"İçtihat Metni"
MAHKEMESİ :ASLİYE HUKUK MAHKEMESİ
DAVA TÜRÜ : TAPU İPTALİ VE TESCİL
Taraflar arasında görülen, tapu iptali ve tescil isteğine ilişkin davanın yapılan yargılaması sonunda, mahkemece davanın reddine dair verilen karar, davacı vekili tarafından süresi içerisinde temyiz edilmiş olmakla, dosya incelendi gereği düşünüldü.
Uyuşmazlık konusu ... ilçesi, ... köyü çalışma alanında bulunan ... parsel sayılı, 978.000 metrekare yüzölçümündeki taşınmaz tapu kaydı ve vergi kaydı nedeniyle payları gösterilmek suretiyle davacı ..., davalılar ... ve ... ile müşterekleri adına tespit ve hükmen tescil edilmiştir.
Davacı ..., dava konusu taşınmazın hükmen tesciline esas yargılama sonucunda davalılar adına pay ihdas edildiğini; ancak davalı paylarını daha evvel satın aldığını beyan ederek, davalılar adına kayıtlı payların iptali ile kendi adına tescilini istemiştir.
Davalı ... ve ..., adlarına kayıtlı payın hükmen tescil edildiği, davacının iddia ettiği satışın yapılmadığını, kaldı ki taşınmazın tapulu yerlerden olduğu ve haricen devrinin de mümkün olmadığını belirterek davanın reddini savunmuştur.
Mahkemece, çekişmeli taşınmazın hükmen tesciline esas ... 1. Kadastro Mahkemesi’nin 2005/4 Esas 2009/1 Karar sayılı kararının eldeki uyuşmazlık yönünden kesin hüküm teşkil ettiği gerekçesiyle davanın kesin hüküm nedeniyle reddine karar verilmiştir.
Bilindiği üzere, 6100 sayılı HMK'nın 303/1. maddesi gereğince “Bir davaya ait şekli anlamda kesinleşmiş olan hükmün, diğer bir davada maddi anlamda kesin hüküm oluşturabilmesi için, her iki davanın taraflarının, dava sebeplerinin ve ilk davanın hüküm fıkrası ile ikinci davaya ait talep sonucunun aynı olması gerekir.” Öte yandan kesin hüküm dava şartlarından olup, kamu düzeninden olduğundan yargılamanın her aşamasında re’sen tahkik edilecektir.

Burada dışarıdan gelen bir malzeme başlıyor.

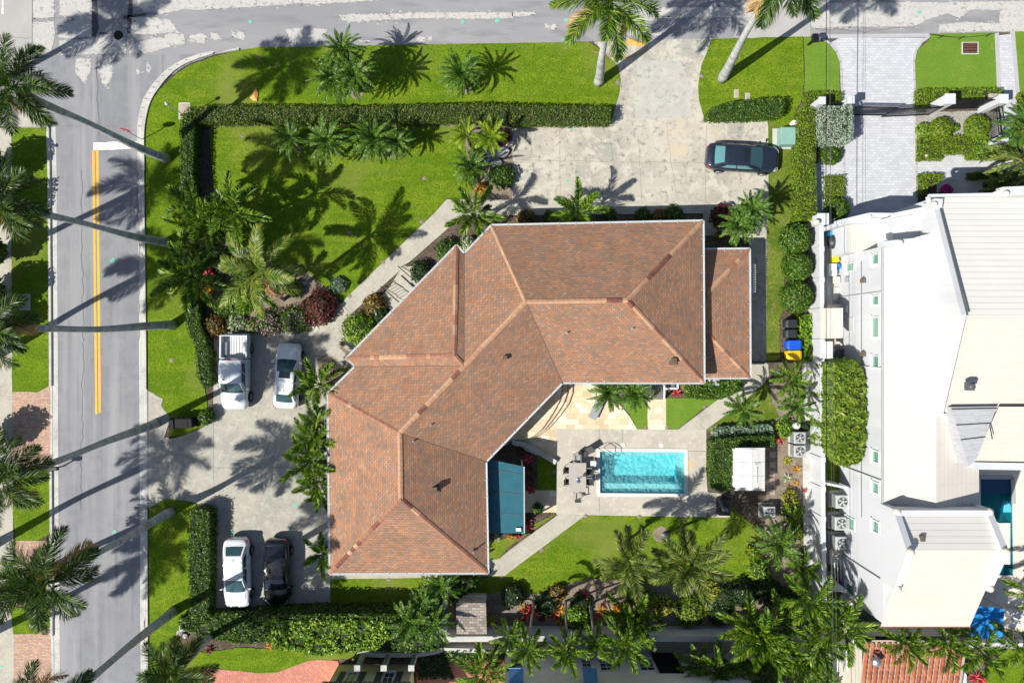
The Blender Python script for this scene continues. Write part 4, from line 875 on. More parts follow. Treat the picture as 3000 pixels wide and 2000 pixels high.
# neighbour's pool
q = [Vector((*G(*p)[:2],0)) for p in NPOOL]
np_root = empty('neighbour_pool', (q[0].x,q[0].y,0), 'narrow teal pool with a dark tiled spa east of the white house', 'pool')
mb = MB(); n_ = len(q)
for i in range(n_):
    j=(i+1)%n_; mb.face([q[i]+V(0,0,.03), q[i]+V(0,0,-1.2), q[j]+V(0,0,-1.2), q[j]+V(0,0,.03)])
mb.prism([(v.x,v.y) for v in q], -1.3, -1.2, side=False); mb.build('basin', plain('teal_tile', (.04,.42,.50)), np_root)
mb = MB(); mb.prism([(v.x,v.y) for v in q], -.1, -.06, side=False); mb.build('water', M_water2, np_root)
mb = MB(); mb.prism([tuple(G(*p)[:2]) for p in P('2874,1401 2962,1401 2962,1445 2874,1445')], -1.0, -.03); mb.build('spa_floor', plain('spa_blue', (.01,.06,.14), rough=.3), np_root)
mb = MB()
for a, b in (((2966,1397),(2970,1475)),((2872,1397),(2966,1397))): mb.bar(G(*a,.06), G(*b,.06), .28, .08)
mb.build('coping', M_grey, np_root)
mb = MB(); mb.prism([tuple(G(*p)[:2]) for p in P('2942,1480 2950,1465 2962,1480 2964,1500 2940,1500')], -.05, -.02); mb.build('spill_foam', plain('foam', (.10,.50,.66)), np_root)

# ---------------- southern buildings ----------------
# beige house with windows and blue awnings
b_root = empty('beige_house', G(1800,1930), 'beige rendered house with small white windows and blue awnings at the bottom edge', 'house')
yb = G(0,1911)[1]; x0, x1 = G(1485,1911)[0], G(2140,1911)[0]
mb = MB(); mb.prism([(x0,yb-9),(x1,yb-9),(x1,yb),(x0,yb)], 0, 5.4, top=False); bw = mb.build('wall', M_stucco_b, b_root)
mb = MB(); mb.box(((x0+x1)/2, yb-4.5, 5.6), (x1-x0+.8, 9.6, .35)); mb.build('roof', M_stucco_c, b_root)
for (xa, xb) in ((1497,1531),(1705,1733),(1757,1795),(1872,1914)):
    z1 = 2.8; f = (H-z1)/H; ca = ((xa+xb)/2-1500)/40*.96
    window(b_root, bw, (ca+5, yb), (ca-5, yb), 5, (xb-xa)/40*.95, 1.05, z1, out=Vector((0,1,0)), bars=2)
for xa in (1512, 1723):
    ca = (xa-1500)/40*.94; mb = MB(); mb.add([V(ca-.45,yb+.03,4.9), V(ca+.45,yb+.03,4.9), V(ca+.5,yb+.70,3.85), V(ca-.5,yb+.70,3.85)], [(3,2,1,0),(0,1,2,3)]); mb.bar(V(ca-.5,yb+.70,3.83), V(ca+.5,yb+.70,3.83), .05); mb.build('awning', M_blue_awn, b_root)
mb = MB(); ca = G(1958,1950,2)[0]; mb.box((ca, yb+.02, 1.6), (1.7,.06,3.0)); mb.build('dark_doorway', M_black, b_root)
for sx in (-1,1): mb = MB(); mb.box((ca+sx*1.0, yb+.04, 1.6), (.12,.12,3.1)); mb.build('door_frame', M_stucco_c, b_root)
mb = MB(); mb.box((x0+.05, yb-4.4, 3.0), (.3, 9, 5.9)); mb.build('corner_pilaster', M_white, b_root)
# yellow house with shuttered windows
y_root = empty('yellow_house', G(1100,1950), 'yellow rendered house with dark shutters and a red tile eave at the bottom edge', 'house')
yy = G(0,1945)[1]; x0, x1 = G(992,1945)[0], G(1213,1945)[0]
mb = MB(); mb.prism([(x0,yy-8),(x1,yy-8),(x1,yy),(x0,yy)], 0, 3.0, top=False); yw = mb.build('wall', M_stucco_y, y_root)
for xa in (1026, 1136):
    ca = (xa-1500)/40*.955; w = window(y_root, yw, (ca+5, yy), (ca-5, yy), 5, .72, 1.25, 2.75, out=Vector((0,1,0)), bars=1)
    for s in (-1, 1):
        mb = MB(); mb.box((ca+s*.72, yy+.04, 2.0), (.42,.06,1.6)); 
        for k in range(9): mb.box((ca+s*.72, yy+.075, 1.3+k*.17), (.36,.03,.05))
        mb.build('shutter', M_dkgrey, y_root)
M_mortar = plain('roof_mortar', (.42,.34,.28), rough=.95)
def barrel_tiles(name, parent, A, B, C_, w=.34, mat=None, rows=.42):
    """A eave start, B eave end, C_ vector up the slope"""
    mb = MB(); u = (B-A); L = u.length; u.normalize(); S = C_.length; s = C_.normalized(); nrm = u.cross(s)
    if nrm.z < 0: nrm = -nrm
    k = int(L/w); m = int(S/rows)
    mb.mat(M_mortar); mb.face([A, B, B+C_, A+C_] if u.cross(s).z > 0 else [A, A+C_, B+C_, B]); mb.mat(mat)
    for i in range(k):
        c0 = A+u*(i+.5)*w
        for j in range(m):
            a = c0+s*(j*rows); b = c0+s*((j+1)*rows-.012); r0 = w*.34; r1 = w*.27; vs = []; n = 6
            for (p, r, h) in ((a, r0*1.12, .06), (b, r1, .0)):
                for q in range(n+1):
                    an = math.pi*q/n; vs.append(p+u*math.cos(an)*r+nrm*(math.sin(an)*r+h))
            fs = [(q, q+1, q+n+2, q+n+1) for q in range(n)]+[tuple(range(n, -1, -1))]
            mb.add(vs, fs)
    return mb.build(name, mat, parent)
M_terra = leafmat('terracotta', [(.27,.08,.04),(.38,.115,.055),(.32,.10,.045),(.43,.17,.10),(.22,.07,.04)], rough=.8, trans=0, spec=.2)
barrel_tiles('roof', y_root, V(x1+.2,yy+.15,3.05), V(x0-.4,yy+.15,3.05), V(0,-3.6,1.4), mat=M_terra)
mb = MB(); mb.bar(V(x0-.4,yy+.18,2.98), V(x1+.2,yy+.18,2.98), .08, .08); mb.build('gutter', M_bark, y_root)
# white posts and low wall of the walkway
pw = MB(); q = [G(*p) for p in P('1068,1903 1120,1906 1230,1905 1270,1898 1300,1890 1490,1895')]
for a, b in zip(q, q[1:]): pw.bar((a.x,a.y,.35), (b.x,b.y,.35), .3, .7)
tag(pw.build('garden_wall', M_kerb), 'low curved concrete wall in front of the white posts', 'wall')
for i, (x, y) in enumerate(((1068,1910),(1142,1910),(1219,1910))):
    b = G(x, y); mb = MB(); mb.box((b.x,b.y,1.15), (.3,.3,2.3)); mb.box((b.x,b.y,.12), (.4,.4,.24)); mb.box((b.x,b.y,2.35), (.42,.42,.14))
    tag(mb.build('white_post', M_kerb, origin=(b.x,b.y,0)), ['white square post nearest the timber gate','middle white square post of three by the yellow house','white square post at the right corner of the yellow house'][i], 'post', 'white posts of the walkway')
gb = MB(); a, b = G(1055,1890), G(1110,1880)
for k in range(7): p = a.lerp(b, k/6); gb.bar(p, p+V(0,0,1.2), .05)
gb.bar(a+V(0,0,1.2), b+V(0,0,1.2), .06); gb.bar(a+V(0,0,.2), b+V(0,0,.2), .05)
tag(gb.build('iron_gate', M_grey, origin=a), 'small pale metal gate at the end of the bright hedge', 'gate')
pl = MB(); p = G(1055,1888); pl.tube([p, p+V(0,0,2.2)], .05, 8); pl.lathe(p+V(0,0,2.2), [(.09,0),(.09,.08)], 10)
tag(pl.build('pole', M_bark, origin=p), 'thin brown pole at the end of the bright hedge', 'pole')
# terracotta house
t_root = empty('tiled_house', G(2650,1960), 'building with a red barrel tile roof at the bottom right', 'house')
zt0 = 3.3
A_, B_ = G(2806,2080,zt0), G(2512,2080,zt0)
C_ = G(2512,1874,zt0+1.0)-G(2512,2080,zt0)
barrel_tiles('roof', t_root, B_, A_, V(0,C_.y,1.0), w=.37, rows=.40, mat=M_terra)
mb = MB(); mb.prism([(B_.x+.3,B_.y-3),(A_.x-.3,A_.y-3),(A_.x-.3,B_.y+C_.y-.15),(B_.x+.3,B_.y+C_.y-.15)], 0, zt0+.05, top=False); mb.build('wall', M_stucco_c, t_root)
mb = MB(); b = G(2569,1938,4.6); mb.lathe((b.x,b.y,4.0), [(.16,0),(.16,.35),(.30,.42),(.33,.55),(.28,.70),(.14,.8),(.02,.82)], 18); mb.build('turbine_vent', M_alu, t_root)
mb = MB(); a = G(2560,1915,4.4); mb.tube([V(a.x,a.y,4.0), V(a.x,a.y,4.7)], .07, 8); mb.build('vent_pipe', M_alu, t_root)
mb = MB(); mb.bar(G(2455,1874,3.2), G(2510,1874,3.2), .25, .2)
for x in (2456, 2466, 2478): mb.bar(G(x,1874,3.2), G(x+(-3 if x<2460 else 4),1965,3.2), .06, .1)
mb.build('side_pergola', M_white, t_root)
mb = MB(); b = G(2815,1985,2.5); mb.prism([tuple(G(*p,2.5)[:2]) for p in P('2803,1935 2835,1978 2835,2060 2806,2060')], 0, 2.4); mb.build('side_wing', M_stucco_w, t_root)
# garden store with a grey shingle roof
s_root = empty('garden_store', G(1385,1800), 'small flat garden store with a grey shingle roof by the south wall', 'shed')
M_gsh = brickmat('grey_shingle', [(.25,.21,.18),(.31,.27,.23),(.21,.18,.165),(.35,.31,.27)], .38, .2, .014, (.10,.09,.08), rough=.9, bump=.5)
q = [G(*p, 2.0) for p in P('1337,1762 1424,1762 1426,1857 1338,1857')]
mb = MB(); mb.add([V(q[0].x,q[0].y,2.25), V(q[1].x,q[1].y,2.25), V(q[2].x,q[2].y,1.95), V(q[3].x,q[3].y,1.95), V(q[0].x,q[0].y,2.17), V(q[1].x,q[1].y,2.17), V(q[2].x,q[2].y,1.87), V(q[3].x,q[3].y,1.87)], [(3,2,1,0),(4,5,6,7),(0,1,5,4),(1,2,6,5),(2,3,7,6),(3,0,4,7)]); mb.build('roof', M_gsh, s_root)
mb = MB(); mb.prism([(q[0].x+.12,q[0].y-.1),(q[1].x-.12,q[1].y-.1),(q[2].x-.12,q[2].y+.12),(q[3].x+.12,q[3].y+.12)], 0, 1.9, top=False); mb.build('wall', M_stucco_c, s_root)
v_root = empty('vent_screen', G(1390,1752), 'pale concrete screen with two round openings beside the grey shingle store', 'screen')
mb = MB(); c_ = G(1390,1753,1.5)
for dy in (-.2, .2): mb.box((c_.x, c_.y+dy, 1.5), (1.65,.05,.08))
for dx in (-.8, -.02, .8): mb.box((c_.x+dx, c_.y, 1.5), (.06,.4,.08))
mb.box((c_.x, c_.y-.2, .75), (1.65,.06,1.5)); mb.build('frame', M_lgrey, v_root)
for dx in (-.42, .40):
    mb = MB(); pts = [V(c_.x+dx+.3*math.cos(k*math.pi/8), c_.y+.17*math.sin(k*math.pi/8), 1.52) for k in range(17)]; mb.tube(pts, .025, 6, cap=False); mb.build('ring', M_lgrey, v_root)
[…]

Somut olaya gelince, Mahkemece; çekişmeli taşınmazın hükmen tesciline esas alınan ... 1. Kadastro Mahkemesi’nin 2005/4 Esas, 2009/1 Karar sayılı ilamı gerekçe gösterilerek kesin hüküm nedeniyle davanın reddine karar verilmiş ise de; verilen karar dosya kapsamına, usul ve yasaya uygun düşmemektedir. Şöyle ki, Mahkemenin kesin hüküm olarak kabul ettiği ... 1. Kadastro Mahkemesi'nin 2005/4 Esas, 2009/1 Karar sayılı dosyasının incelenmesinde; çekişmeli ... parsel sayılı taşınmaz hakkında eldeki dosya davacısı ... ile eldeki dosya davalıları ... ve ... ile eldeki davanın tarafı olmayan müşterekleri tarafından, davalı Hazine aleyhine tapu kaydı ve miras yoluyla gelen hakka dayalı olarak askı ilan süresi içerisinde kadastro tespitine itiraz davası açıldığı, yapılan yargılama sonunda davanın kabulüne ve çekişmeli taşınmazın kadastro tespitinin iptali ile taşınmazın eldeki dosyanın tarafları ile müşterekleri adına tesciline karar verildiği, verilen kararın derecattan geçerek onama kararı neticesinde kesinleştiği anlaşılmaktadır. Açıklanan dosya kapsamı itibariyle her iki davada dava konusu edilen taşınmaz aynı olmakla birlikte, her iki dosyanın tarafları ile dayanılan hukuki sebebin farklı olduğu anlaşılmaktadır. Bu durumda kesin hükmün varlığından söz edilemez. Hal böyle olunca, mahkemece; işin esasına girilip toplanan ve toplanacak tüm deliller birlikte değerlendirilerek sonucuna göre bir karar verilmesi gerekirken, yanılgılı değerlendirme sonucu yazılı şekilde karar verilmesi isabetsiz olup, temyiz itirazları bu nedenlerle yerinde bulunduğundan kabulü ile hükmün BOZULMASINA, alınan peşin harcın temyiz edene geri verilmesine, kararın tebliğinden itibaren 15 gün içinde karar düzeltme yolu açık olmak üzere, 03/11/2021 tarihinde oybirliğiyle karar verildi.